I was just updating a fellow Wanderer about my adventures diving into the W-Lambert function, too boring for words to a lotta people.
I admitted to fighting old battles.
What used to be uphill was my “everyone deserves a nerd cave” standard, as a responsibility of the education system.
“What system?” you may ask.
“Exactly” say I.
However, not having the means to get there doesn’t mean disagreeing on the ends. One Laptop Per Child (OLPC) is old news by this time, yet was a previous obsession of these blogs. Not that every kid has easy access to a laptop by now. We just know that’s a goal.
I’ll quote from my outbox for the rest of this blog post:
"Using Python as a Calculator" I believe is the title of Guido's early tutorial (Guido being Python's inventor, Dutch guy) and it may still be embedded in the documentation somewhere. Yeah, it's still there.
But he never really meant a graphing calculator, as Python is not indigenously about producing graphical output; that's the job of 3rd party packages for the most part (still a part of Greater Python, but not "core" Python exactly, which is what Guido was wanting to teach at that juncture).

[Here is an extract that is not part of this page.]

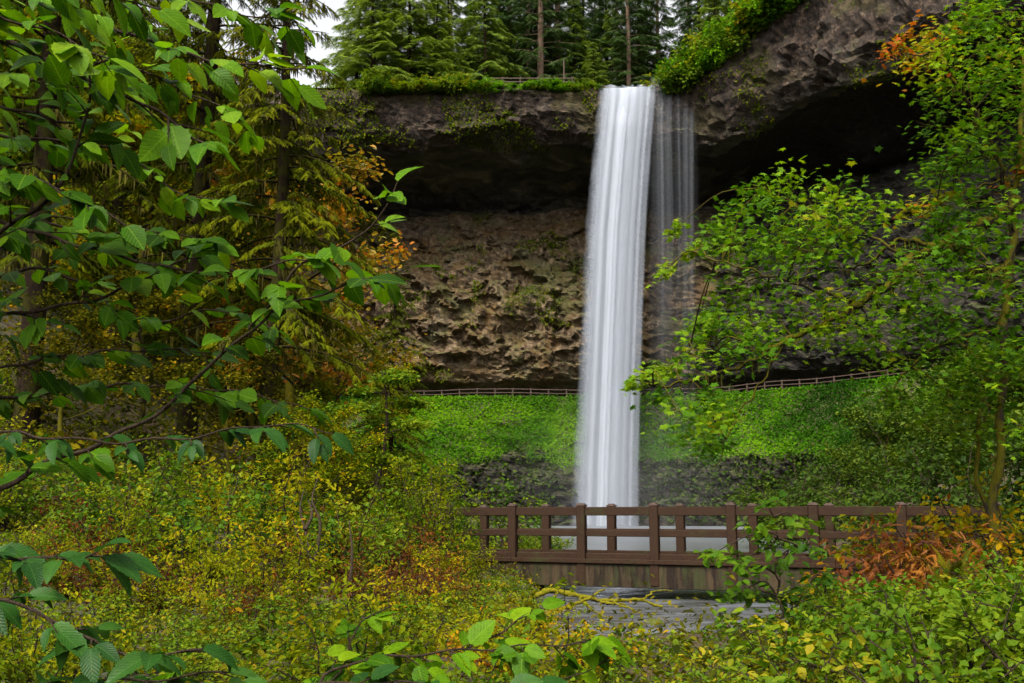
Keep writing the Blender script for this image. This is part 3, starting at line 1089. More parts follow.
# ---------------------------------------------------------------- plants: makers
def conifer(name, label, H, r0, h0, Lmax, nb, leafmat, barkmat, spray_size=.3, tpl=SPRAY, dens=5.0, droop=.35, moss=0, lean=0, seed=0, top=1.15, bare=0):
    global rng
    rng = np.random.default_rng(1000 + seed)
    root = thing(name, label, 'tree', group=None)
    wood, leaf, ms = Acc(), Acc(), Acc()
    zz = np.linspace(0, 1, 26)
    sway = np.stack([lean * zz * H + .12 * np.sin(zz * 7 + seed), .1 * np.cos(zz * 6 + seed), zz * H - .4], -1)
    rad = r0 * (1 - zz) ** .8 + .02
    rad[0] *= 1.35
    tube(wood, sway, rad, 12)
    pos, ax, nor, tn, scl = [], [], [], [], []
    for b in range(nb):
        u = (b + rng.uniform()) / nb
        h = h0 + (H - h0) * u ** .95
        Lb = (Lmax * (1 - u ** top) + .35) * rng.uniform(.55, 1.1)
        az = b * 2.39996 + rng.normal(0, .3)
        o = np.array([np.interp(h, zz * H, sway[:, 0]), np.interp(h, zz * H, sway[:, 1]), h])
        d = np.array([math.cos(az), math.sin(az), 0])
        sd = np.array([-d[1], d[0], 0])
        t = np.linspace(0, 1, 9)
        bend = rng.normal(0, .12)
        pts = o + d * (Lb * t)[:, None] + sd * (bend * Lb * t ** 2)[:, None]
        pts[:, 2] += rng.uniform(.05, .3) * Lb * t - droop * rng.uniform(.6, 1.4) * Lb * t ** 1.8
        rb = min(.07 * r0 + .007 * Lb, r0 * .4)
        tube(wood, pts, rb * (1 - t) + .006, 5, cap=False)
        isbare = u < bare and rng.uniform() < .7
        m = max(3, int(Lb * dens))
        for q in range(m):
            if isbare and rng.uniform() < .75: continue
            tq = .18 + .82 * (q + rng.uniform()) / m
            base = np.array([np.interp(tq, t, pts[:, k]) for k in range(3)])
            side = 1 if q % 2 else -1
            l2 = max(.25, .42 * Lb * (1.05 - tq) * rng.uniform(.5, 1.1) + .15)
            dd = unit(d * rng.uniform(.5, 1.0) + sd * side * rng.uniform(.5, 1) + np.array([0, 0, -rng.uniform(.1, .55)]))
            ns = max(2, int(l2 / (spray_size * .5)))
            for w in range(ns):
                f = (w + .3) / ns
                for s2 in (-1, 1, 0) if w == ns - 1 else (-1, 1):
                    pos.append(base + dd * l2 * f + [0, 0, -.25 * l2 * f * f])
                    e = dd + s2 * .75 * np.cross(dd, [0, 0, 1]) + [0, 0, -.35 - .3 * f + rng.normal(0, .15)]
                    ax.append(e)
                    tn.append(.25 + .45 * f * rng.uniform(.4, 1.2) + .15 * tq)
                    scl.append(spray_size * rng.uniform(.7, 1.25))
            if l2 > .6:
                wood.add(*ribbon(base, base + dd * l2 + [0, 0, -.25 * l2], .012 + .004 * l2))
        if moss and rng.uniform() < moss:
            for q in range(int(Lb * 9)):
                tq = rng.uniform(.05, .9)
                base = np.array([np.interp(tq, t, pts[:, k]) for k in range(3)])
                ln_ = rng.uniform(.12, .55)
                ms.add(*strip(base + rng.normal(0, .04, 3), ln_, rng.uniform(.02, .05), rng.uniform(0, 6.28)), tint=rng.uniform(.1, .9))
    n = len(pos)
    ax = np.array(ax)
    nor = np.stack([rng.normal(0, .3, n), rng.normal(0, .3, n), np.ones(n)], -1)
    leaf.inst(tpl, np.array(pos), frames(ax, nor), np.array(scl), np.clip(np.array(tn), 0, 1))
    part('trunk', wood, barkmat, root, True)
    part('crown', leaf, leafmat, root)
    if ms.n: tag(part('hanging_moss', ms, MAT['moss'], root), kind='stuff')
    return root


def ribbon(a, b, w):
    d = unit(b - a)
    x = unit(np.cross(d, [0, 0, 1.0])) * w
    y = np.cross(x, d)
    V = [a + x, a - x * .5 + y * .8, a - x * .5 - y * .8, b]
    return np.array(V), np.array([(0, 1, 3), (1, 2, 3), (2, 0, 3)])


def strip(p, l, w, az):
    x = np.array([math.cos(az), math.sin(az), 0]) * w
    V = [p - x, p + x, p + x * .8 + [0, 0, -l * .5], p - x * .7 + [0, 0, -l * .55], p + [w * .4, 0, -l]]
    return np.array(V), np.array([(0, 1, 2), (0, 2, 3), (3, 2, 4)])


def broadleaf(name, label, H, r0, spread, nl, size, tpl, leafmat, barkmat, seed=0, first=.3, cat='tree', layers=0, tint=(.1, .9), clump=.5):
    global rng
    rng = np.random.default_rng(2000 + seed)
    root = thing(name, label, cat)
    wood, leaf = Acc(), Acc()
    zz = np.linspace(0, 1, 12)
    st = np.stack([.05 * H * np.sin(zz * 4 + seed), .04 * H * np.cos(zz * 3 + seed), zz * H * .92 - .2], -1)
    tube(wood, st, r0 * (1 - zz) ** .7 + .012, 9)
    tips = []
    nlimb = 11 + seed % 4
    for b in range(nlimb):
        u = first + (1 - first) * (b + .5) / nlimb
        o = np.array([np.interp(u, zz, st[:, k]) for k in range(3)])
        az = b * 2.4 + rng.normal(0, .3)
        L1 = spread * (1.15 - .75 * u) * rng.uniform(.7, 1.15)
        d = unit(np.array([math.cos(az), math.sin(az), rng.uniform(.15, .7) * (.3 if layers else 1)]))
        t = np.linspace(0, 1, 7)
        pts = o + d * (L1 * t)[:, None] + np.stack([.08 * L1 * np.sin(t * 5 + b), .08 * L1 * np.cos(t * 4 + b), -.12 * L1 * t ** 2], -1)
        tube(wood, pts, r0 * .32 * (1 - t * .85), 5, cap=False)
        for q in range(7):
            tq = .3 + .7 * (q + rng.uniform()) / 7
            base = np.array([np.interp(tq, t, pts[:, k]) for k in range(3)])
            d2 = unit(d + rng.normal(0, .7, 3) * np.array([1, 1, .35 if layers else .7]))
            l2 = L1 * .42 * rng.uniform(.5, 1.1) * (1.2 - .5 * tq)
            tip = base + d2 * l2
            wood.add(*ribbon(base, tip, .012 + .006 * l2))
            tips.append((base, tip))
    per = max(1, nl // len(tips))
    for base, tip in tips:
        f = rng.uniform(.15, 1.1, per)[:, None]
        p = base + (tip - base) * f + rng.normal(0, clump * size * 3.0, (per, 3)) * np.array([1, 1, .3 if layers else .8])
        tn = np.clip(rng.uniform(tint[0], tint[1]) + rng.normal(0, .14, per), 0, 1)
        leaf.inst(tpl, p, leaf_frames(per, droop=.3, tilt=.5), size * rng.uniform(.65, 1.25, per), tn)
    part('trunk', wood, barkmat, root, True)
    part('crown', leaf, leafmat, root)
    return root


def shrub(name, label, h, r, stems, nl, size, tpl, leafmat, seed=0, tint=(.1, .9), cat='shrub', upright=1.0, droop=.3, tilt=.5):
    global rng
    rng = np.random.default_rng(3000 + seed)
    root = thing(name, label, cat)
    wood, leaf = Acc(), Acc()
    per = nl // stems
    for s in range(stems):
        az = s * 2.4 + rng.normal(0, .4)
        rr = r * math.sqrt(rng.uniform(.05, 1))
        hh = h * rng.uniform(.6, 1.05) * (1.1 - .45 * rr / r)
        t = np.linspace(0, 1, 7)
        d = np.array([math.cos(az), math.sin(az), 0])
        pts = d * (.12 * r + rr * (t ** (1.3 * upright)))[:, None] + np.array([0, 0, 1.0]) * (hh * t - .15 * rr * t ** 3 - .08)[:, None]
        pts += np.stack([.05 * h * np.sin(t * 6 + s), .05 * h * np.cos(t * 5 + s * 2), t * 0], -1)
        tube(wood, pts, (.008 + .005 * h) * (1 - .8 * t), 4, cap=False)
        nt_ = max(4, int(7 * h) + 3)
        tb = rng.uniform(tint[0], tint[1])
        k = max(2, per // nt_)
        for q in range(nt_):
            tq = .18 + .82 * (q + rng.uniform()) / nt_
            base = np.array([np.interp(tq, t, pts[:, c]) for c in range(3)])
            d2 = unit(d * .5 + rng.normal(0, .8, 3) * np.array([1, 1, .45]))
            l2 = (.16 + .2 * r) * rng.uniform(.6, 1.3) * (1.25 - .6 * tq)
            wood.add(*ribbon(base, base + d2 * l2, .006))
            f = rng.uniform(.1, 1.1, k)[:, None]
            p = base + d2 * l2 * f + rng.normal(0, size * .7, (k, 3))
            p[:, 2] = np.maximum(p[:, 2], .02)
            a_ = unit(np.tile(d2, (k, 1)) + rng.normal(0, .7, (k, 3)) * np.array([1, 1, .3]))
            leaf.inst(tpl, p, leaf_frames(k, a_, droop, tilt), size * rng.uniform(.6, 1.25, k), np.clip(tb + rng.normal(0, .075, k), 0, 1))
    part('stem_cluster', wood, MAT['twig'], root, True)
    part('foliage', leaf, leafmat, root)
    return root


def fern(name, label, n, l, mat, seed=0, tint=(.1, .9)):
    global rng
    rng = np.random.default_rng(4000 + seed)
    root = thing(name, label, 'fern')
    acc = Acc()
    az = np.arange(n) * 2.4 + rng.normal(0, .2, n)
    el = rng.uniform(.45, 1.4, n)
    axis = np.stack([np.cos(az) * np.cos(el), np.sin(az) * np.cos(el), np.sin(el)], -1)
    side = np.stack([-np.sin(az), np.cos(az), 0 * az], -1)
    nor = np.cross(side, axis) * -1
    nor = np.where(nor[:, 2:] < 0, -nor, nor)
    acc.inst(FROND, rng.normal(0, .05, (n, 3)) * [1, 1, .2], frames(axis, nor), l * rng.uniform(.6, 1.15, n), rng.uniform(tint[0], tint[1], n))
    part('foliage', acc, mat, root)
    return root

# ---------------------------------------------------------------- trees on the cliff top
ft = [Proto(conifer('fir_tree', 'x', 46, .46, 4.5, 5.0, 120, MAT['fir'], MAT['redbark'], .75, SPRAY, 3.4, .3, seed=1)),
      Proto(conifer('fir_tree', 'x', 44, .36, 7.0, 4.4, 110, MAT['fir'], MAT['redbark'], .75, SPRAY, 3.4, .4, seed=2)),
      Proto(conifer('fir_tree', 'x', 38, .32, 1.5, 5.6, 130, MAT['fir'], MAT['bark'], .7, SPRAY, 3.8, .45, seed=3))]
yt = [Proto(conifer('young_fir_tree', 'x', 22, .24, .6, 5.2, 90, MAT['young_fir'], MAT['bark'], .7, SPRAY, 3.2, .4, seed=4)),
      Proto(conifer('young_fir_tree', 'x', 27, .26, 1.0, 5.6, 100, MAT['young_fir'], MAT['bark'], .7, SPRAY, 3.0, .5, seed=5))]


def top_place(pr, label, xpx, Y, sc=1.0, group='conifers on the cliff top'):
    X = px(xpx, 60, Y)[0]
    w = random.uniform(1.05, 1.5)
    return pr.place(label, (X, Y, plateau_z(X, Y)), random.uniform(0, 6.28), (sc * w, sc * w, sc * random.uniform(.9, 1.15)), group)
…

But my emphasis is a little different: actually replacing the scientific calculator as the classroom device of choice, or should we even have a classroom, when a personal workspace is the better choice? Like a nerd cave.
[ Why "go to class"? Well, lectures in person still have a point I guess. But crowding a lot of desktop or even laptop computers into a rank and file arrangement... really? I know the corporate types like the bullpen architecture for supervisory reasons... I say everyone deserves a nerd cave minimum, with plenty of compute, as they say today. ]
So I do go 3rd party and dig into scipy, numpy, matplotlib... all that 3rd party stuff that makes Python popular because powerful. It's not so much the language out of the box that people dig, but the ecosystem that has grown up around it.
The details of this so-called W function, inverse of x * e**x, may be too boring to contemplate (true for most people), however if you scroll down about half way you'll see the graphical calculator-like output I'm talking about; really better than a calculator might do.
I don't really even know to what extent the scientific calculator maintains its grip on contemporary high schoolers. I'm in many ways the product of my past, still fighting yesterday's battles (but hey, I'm learning new stuff in the process, so I wouldn't say I've stagnated entirely, no way jose!).